Following the Aam Aadmi Party's spectacular success in Delhi, where it assumed power over the weekend, the year-old organisation has seen a surge in its membership.

People from a variety of backgrounds are signing up. The latest entrant is Infosys's former chief financial officer V Balakrishnan, who joined on New Year's day. Last week, pop singer Remo Fernandes paid up his Rs 10 entrance fee.

Politicians associated with other parties are also expressing an interest. They include Kamal Farooqui, formerly of the Samajwadi Party, and Alka Lamba, formerly national president of the Congress's student wing.

For its part, the Aam Aadmi Party has held membership drives all over the country, capitalising on the momentum of its success in the national capital and with an eye on the general election due later this year. It says it wants to be the third largest party to contest Lok Sabha poll.

Given the enthusiastic response from citizens all over the country, this ambitious goal doesn't appear unreasonable.

Since the Delhi election, 3.84 lakh people have joined the party through its website alone, officials said. The party has held membership drives in Tamil Nadu, Uttarakhand, Kolkata, Punjab, Madhya Pradesh, Bihar and Gurgaon, receiving a strong response at most of its venues.

Yet the party's sudden success poses a problem. It will be a challenge to integrate its disparate members into a cohesive unit, ready to fight elections in a few months. Incorporating – and perhaps containing – the ambitions of career politicians who want to jump ship from other parties will be another.

While AAP can benefit from the expertise of professionals from a variety of sectors, what it really needs are members who understand how to build an organisation from the grassroots up, which is what helped the party succeed in Delhi.

AAP officials have made it clear that everyone is welcome to join the party. But how the new members will be deployed can be determined only after they demonstrate that they’re actually committed to the party and that they haven’t signed up on a whim.
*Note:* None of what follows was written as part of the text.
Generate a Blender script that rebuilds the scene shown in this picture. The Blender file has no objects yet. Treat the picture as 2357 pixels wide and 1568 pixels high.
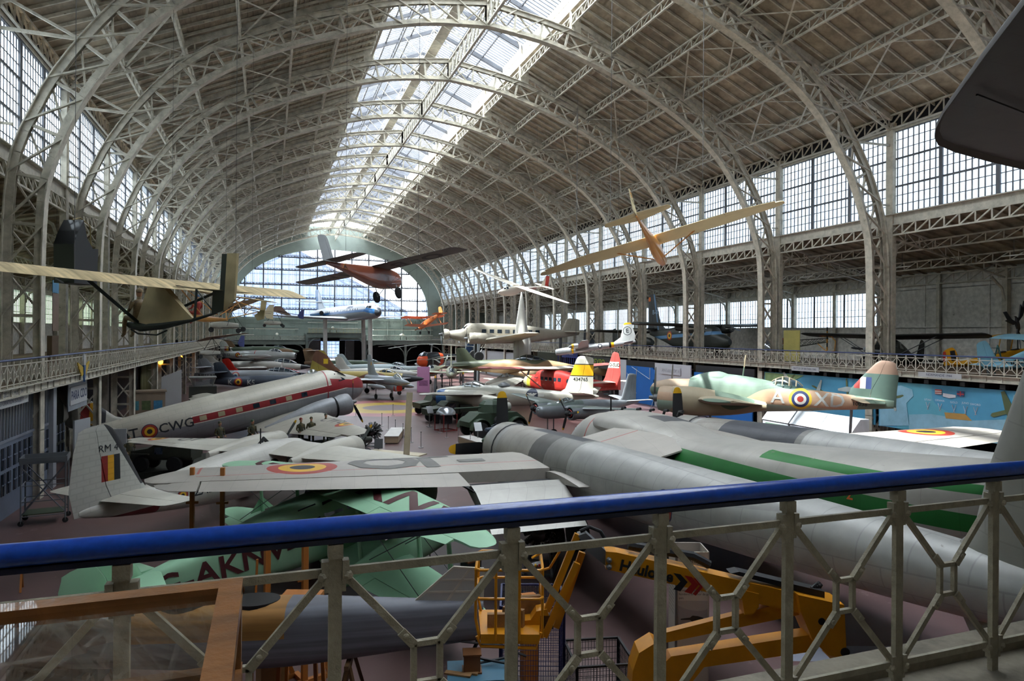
import bpy, math, random
from math import sin, cos, tan, pi, radians, sqrt, atan2, exp
from mathutils import Vector, Matrix
random.seed(7)
C = bpy.context.scene
COL = C.collection
# ---------------------------------------------------------------- camera, sky, sun, exposure
EYE = 7.3                       # eye height over the hall floor
def camera():
    cd = bpy.data.cameras.new('camera'); co = bpy.data.objects.new('camera', cd); COL.objects.link(co)
    yaw = math.atan(557.5/1560); roll = .0065
    fw = Vector((sin(yaw), cos(yaw), 0)); rt = Vector((cos(yaw), -sin(yaw), 0)); up = rt.cross(fw)
    r2 = rt*cos(roll)+up*sin(roll); u2 = up*cos(roll)-rt*sin(roll)
    m = Matrix((r2, u2, -fw)).transposed().to_4x4(); m.translation = (0, 0, EYE)
    co.matrix_world = m
    cd.sensor_width = 36; cd.lens = 1560/2357*36; cd.shift_y = -13.4/2357; cd.clip_end = 900; cd.clip_start = .05
    C.camera = co
camera()
w = bpy.data.worlds.new('sky'); C.world = w; w.use_nodes = True
bg = w.node_tree.nodes['Background']; bg.inputs[0].default_value = (.93, .965, 1, 1); bg.inputs[1].default_value = 5.2
sd = bpy.data.lights.new('sun', 'SUN'); sun = bpy.data.objects.new('sun', sd); COL.objects.link(sun)
sd.energy = 40; sd.angle = radians(1.2); sd.color = (1, .93, .82)
sun.rotation_euler = Vector((.46, .05, -.89)).to_track_quat('-Z', 'Y').to_euler()
def portal(name, loc, rot, sx, sy):
    d = bpy.data.lights.new(name, 'AREA'); d.shape = 'RECTANGLE'; d.size = sx; d.size_y = sy; d.energy = 1
    d.cycles.is_portal = True
    o = bpy.data.objects.new(name, d); COL.objects.link(o); o.location = loc; o.rotation_euler = rot
portal('skylight_portal', (14.35, 76, EYE+29.3), (0, 0, 0), 15, 176)
portal('left_window_portal', (-11.9, 76, EYE+11.2), (0, radians(-90), 0), 5.8, 176)
portal('right_window_portal', (40.6, 76, EYE+11.2), (0, radians(90), 0), 5.8, 176)
portal('far_window_portal', (14.35, 165.6, EYE+11), (radians(-90), 0, 0), 46, 18)
C.view_settings.view_transform = 'Standard'; C.view_settings.look = 'None'
C.view_settings.exposure = 0.72; C.view_settings.gamma = 1; C.view_settings.use_curve_mapping = False
C.cycles.max_bounces = 7; C.cycles.diffuse_bounces = 4; C.cycles.glossy_bounces = 3; C.cycles.transmission_bounces = 4
C.cycles.transparent_max_bounces = 10; C.cycles.caustics_reflective = False; C.cycles.caustics_refractive = False
C.cycles.sample_clamp_indirect = 6

# ---------------------------------------------------------------- materials
MATS = {}
def srgb(c):
    if isinstance(c, str):
        c = tuple(int(c[i:i+2], 16)/255 for i in (0, 2, 4))
    return tuple((x/12.92 if x <= .04045 else ((x+.055)/1.055)**2.4) for x in c[:3]) + (1,)
def mat(name, col, rough=.55, metal=0., noise=.18, nscale=1.2, bump=0., regions=(), panel=0., pscale=1., dirt=None, emit=0, coat=0., plank=None):
    if name in MATS: return MATS[name]
    m = bpy.data.materials.new(name); m.use_nodes = True; nt = m.node_tree; N = nt.nodes; L = nt.links
    b = N['Principled BSDF']; b.inputs['Roughness'].default_value = rough; b.inputs['Metallic'].default_value = metal
    if coat: b.inputs['Coat Weight'].default_value = coat
    tc = N.new('ShaderNodeTexCoord'); base = srgb(col)
    sep = None
    def new(t, **k):
        n = N.new(t)
        for a, v in k.items(): setattr(n, a, v)
        return n
    def mth(op, a, bb=None, cc=None):
        n = new('ShaderNodeMath', operation=op)
        for i, v in enumerate((a, bb, cc)):
            if v is None: continue
            if isinstance(v, (int, float)): n.inputs[i].default_value = v
            else: L.new(v, n.inputs[i])
        return n.outputs[0]
    def mix(fac, a, bb, mode='MIX'):
        n = new('ShaderNodeMix', data_type='RGBA', blend_type=mode)
        for s, v in ((0, fac), (6, a), (7, bb)):
            if isinstance(v, (int, float)): n.inputs[s].default_value = v
            elif isinstance(v, tuple): n.inputs[s].default_value = v
            else: L.new(v, n.inputs[s])
        return n.outputs[2]
    cur = base
    if regions:
        sp = new('ShaderNodeSeparateXYZ'); L.new(tc.outputs['Object'], sp.inputs[0]); X, Y, Z = sp.outputs
        ax = {'x': X, 'y': Y, 'z': Z, 'ay': mth('ABSOLUTE', Y)}
        for r in regions:
            kind, col2, spec = r[0], r[1], r[2:]
            f = None
            def AND(g):
                nonlocal f
                f = g if f is None else mth('MULTIPLY', f, g)
            if kind == 'box':          # dict axis -> (lo, hi)
                for a, (lo, hi) in spec[0].items():
                    if lo is not None: AND(mth('GREATER_THAN', ax[a], lo))
                    if hi is not None: AND(mth('LESS_THAN', ax[a], hi))
            elif kind == 'slab':       # a*x+b*y+c*z in lo..hi
                (a, bb, cc), lo, hi = spec[0], spec[1], spec[2]
                s = mth('MULTIPLY', X, a); s = mth('MULTIPLY_ADD', Y, bb, s); s = mth('MULTIPLY_ADD', Z, cc, s)
                AND(mth('GREATER_THAN', s, lo)); AND(mth('LESS_THAN', s, hi))
                if len(spec) > 3:
                    for a, (lo, hi) in spec[3].items():
                        if lo is not None: AND(mth('GREATER_THAN', ax[a], lo))
                        if hi is not None: AND(mth('LESS_THAN', ax[a], hi))
            elif kind == 'disc':       # axes, centre, rx, ry, extra box
                (a1, a2), (c1, c2), rx, ry = spec[0], spec[1], spec[2], spec[3]
                d1 = mth('DIVIDE', mth('SUBTRACT', ax[a1], c1), rx); d2 = mth('DIVIDE', mth('SUBTRACT', ax[a2], c2), ry)
                AND(mth('LESS_THAN', mth('ADD', mth('MULTIPLY', d1, d1), mth('MULTIPLY', d2, d2)), 1.))
                if len(spec) > 4:
                    for a, (lo, hi) in spec[4].items():
                        if lo is not None: AND(mth('GREATER_THAN', ax[a], lo))
                        if hi is not None: AND(mth('LESS_THAN', ax[a], hi))
            elif kind == 'camo':       # noise patches, scale, threshold
                nn = new('ShaderNodeTexNoise'); nn.inputs['Scale'].default_value = spec[0]; nn.inputs['Detail'].default_value = .6
                mp = new('ShaderNodeMapping'); mp.inputs['Location'].default_value = (spec[2] if len(spec) > 2 else 0, 0, 0)
                L.new(tc.outputs['Object'], mp.inputs[0]); L.new(mp.outputs[0], nn.inputs['Vector'])
                AND(mth('GREATER_THAN', nn.outputs['Fac'], spec[1]))
                if len(spec) > 3:
                    for a, (lo, hi) in spec[3].items():
                        if lo is not None: AND(mth('GREATER_THAN', ax[a], lo))
                        if hi is not None: AND(mth('LESS_THAN', ax[a], hi))
            cur = mix(f, cur, srgb(col2))
    if panel:
        br = new('ShaderNodeTexBrick'); br.inputs['Scale'].default_value = 1; br.inputs['Mortar Size'].default_value = .012/pscale if pscale else .01
        br.inputs['Brick Width'].default_value = 1.1*pscale; br.inputs['Row Height'].default_value = .5*pscale
        br.inputs['Color1'].default_value = (1, 1, 1, 1); br.inputs['Color2'].default_value = (1-panel*.25,)*3+(1,); br.inputs['Mortar'].default_value = (1-panel,)*3+(1,)
        br.inputs['Mortar Smooth'].default_value = .3
        sp2 = new('ShaderNodeSeparateXYZ'); L.new(tc.outputs['Object'], sp2.inputs[0])
        cb = new('ShaderNodeCombineXYZ'); L.new(sp2.outputs[0], cb.inputs[0]); L.new(mth('ADD', sp2.outputs[1], sp2.outputs[2]), cb.inputs[1])
        L.new(cb.outputs[0], br.inputs['Vector'])
        cur = mix(1., cur, br.outputs['Color'], 'MULTIPLY')
    if plank:                          # board joints: axis spacing
        wv = new('ShaderNodeTexNoise'); wv.inputs['Scale'].default_value = 1; wv.inputs['Detail'].default_value = 2
        mp = new('ShaderNodeMapping'); mp.inputs['Scale'].default_value = plank; L.new(tc.outputs['Object'], mp.inputs[0]); L.new(mp.outputs[0], wv.inputs['Vector'])
        rmp = new('ShaderNodeMapRange'); rmp.inputs[1].default_value = .3; rmp.inputs[2].default_value = .7; rmp.inputs[3].default_value = .6; rmp.inputs[4].default_value = 1.25
        L.new(wv.outputs['Fac'], rmp.inputs[0]); cur = mix(1., cur, rmp.outputs[0], 'MULTIPLY')
    if noise:
        nz = new('ShaderNodeTexNoise'); nz.inputs['Scale'].default_value = nscale; nz.inputs['Detail'].default_value = 6; nz.inputs['Roughness'].default_value = .62
        L.new(tc.outputs['Object'], nz.inputs['Vector'])
        rm = new('ShaderNodeMapRange'); rm.inputs[1].default_value = .3; rm.inputs[2].default_value = .7; rm.inputs[3].default_value = 1-noise; rm.inputs[4].default_value = 1+noise*.6
        L.new(nz.outputs['Fac'], rm.inputs[0])
        cur = mix(1., cur, rm.outputs[0], 'MULTIPLY')
        if dirt:
            n2 = new('ShaderNodeTexNoise'); n2.inputs['Scale'].default_value = dirt[1]; n2.inputs['Detail'].default_value = 8; n2.inputs['Roughness'].default_value = .7
            L.new(tc.outputs['Object'], n2.inputs['Vector'])
            r2 = new('ShaderNodeMapRange'); r2.inputs[1].default_value = dirt[2]; r2.inputs[2].default_value = dirt[2]+.06; L.new(n2.outputs['Fac'], r2.inputs[0])
            cur = mix(r2.outputs[0], cur, srgb(dirt[0]))
        if bump:
            bp = new('ShaderNodeBump'); bp.inputs['Strength'].default_value = bump; bp.inputs['Distance'].default_value = .03; L.new(nz.outputs['Fac'], bp.inputs['Height']); L.new(bp.outputs[0], b.inputs['Normal'])
    if isinstance(cur, tuple): b.inputs['Base Color'].default_value = cur
    else: L.new(cur, b.inputs['Base Color'])
    if emit:
        b.inputs['Emission Strength'].default_value = emit
        if isinstance(cur, tuple): b.inputs['Emission Color'].default_value = cur
        else: L.new(cur, b.inputs['Emission Color'])
    MATS[name] = m; return m
def glassmat(name, tint=(.93, .97, 1), frost=.5, gloss=.08, rough=.05):
    if name in MATS: return MATS[name]
    m = bpy.data.materials.new(name); m.use_nodes = True; nt = m.node_tree; N = nt.nodes; L = nt.links; N.remove(N['Principled BSDF'])
    out = N['Material Output']
    t = N.new('ShaderNodeBsdfTransparent'); t.inputs[0].default_value = tint+(1,)
    s = N.new('ShaderNodeBsdfTranslucent'); s.inputs[0].default_value = tuple(x*.95 for x in tint)+(1,)
    g = N.new('ShaderNodeBsdfGlossy'); g.inputs['Roughness'].default_value = rough
    a = N.new('ShaderNodeMixShader'); c = N.new('ShaderNodeMixShader')
    if frost:
        tc = N.new('ShaderNodeTexCoord'); nz = N.new('ShaderNodeTexNoise'); nz.inputs['Scale'].default_value = .6; nz.inputs['Detail'].default_value = 5
        L.new(tc.outputs['Object'], nz.inputs['Vector']); mr = N.new('ShaderNodeMapRange'); mr.inputs[1].default_value = .35; mr.inputs[2].default_value = .65
        mr.inputs[3].default_value = frost*.75; mr.inputs[4].default_value = min(1, frost*1.25); L.new(nz.outputs['Fac'], mr.inputs[0]); L.new(mr.outputs[0], a.inputs[0])
    else: a.inputs[0].default_value = 0
    L.new(t.outputs[0], a.inputs[1]); L.new(s.outputs[0], a.inputs[2])
    c.inputs[0].default_value = gloss; L.new(a.outputs[0], c.inputs[1]); L.new(g.outputs[0], c.inputs[2]); L.new(c.outputs[0], out.inputs[0])
    MATS[name] = m; return m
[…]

Moreover, it isn’t clear whether some of the party’s high-profile entrants, such as Balakrishnan of Infosys, will actually be able to make the switch from top-down corporate hierarchies to the consultative democratic structure of a political party.

The experience of Meera Sanyal is instructive. She resigned as CEO and chairperson of the Royal Bank of Scotland, India, to contest the 2009 Lok Sabha election as an independent candidate from the South Mumbai constituency. She lost by a huge margin to sitting MP Milind Deora of the Congress.

Since then, she has travelled all over the country and lived with the beneficiaries of her non-profit foundation. But it remains to be seen whether her voyages of discovery will translate into electoral support if she contests the 2014 poll.

The only place where AAP appears to have faced some reticence is in Kolkata, where its spokesperson says it is being perceived as a niche and elite party.

This perception could spread if the AAP does not field candidates who can muster the grassroots support that its core group in Delhi so adroitly managed. They did so using social media, innovative branding and simple, door-to-door canvassing.

When it announced that the broom would be its party symbol, the Valmiki dalits, a community of sweepers, immediately pledged their support for the party. AAP put up the names of all its donors on the website, increasing the sense of involvement for people who had previously felt estranged from their representatives and the parties they supported.

It used social media and electronic media to drum up support in Delhi, where media penetration is very high.

Its volunteers reached out to all classes of voters the old-fashioned way, by going door to door. Even their manifesto was based on the responses they received during such exercises.

One of the party's slogans is 'Aaj Dilli, kal pura desh.' (Delhi today, the whole nation tomorrow). To spread their electoral revolution across the country. It will need many more committed middle-class volunteers like their Delhi core group, rather than business executives who are used to issuing orders to subordinates. After all, a country is much more complex than a corporation.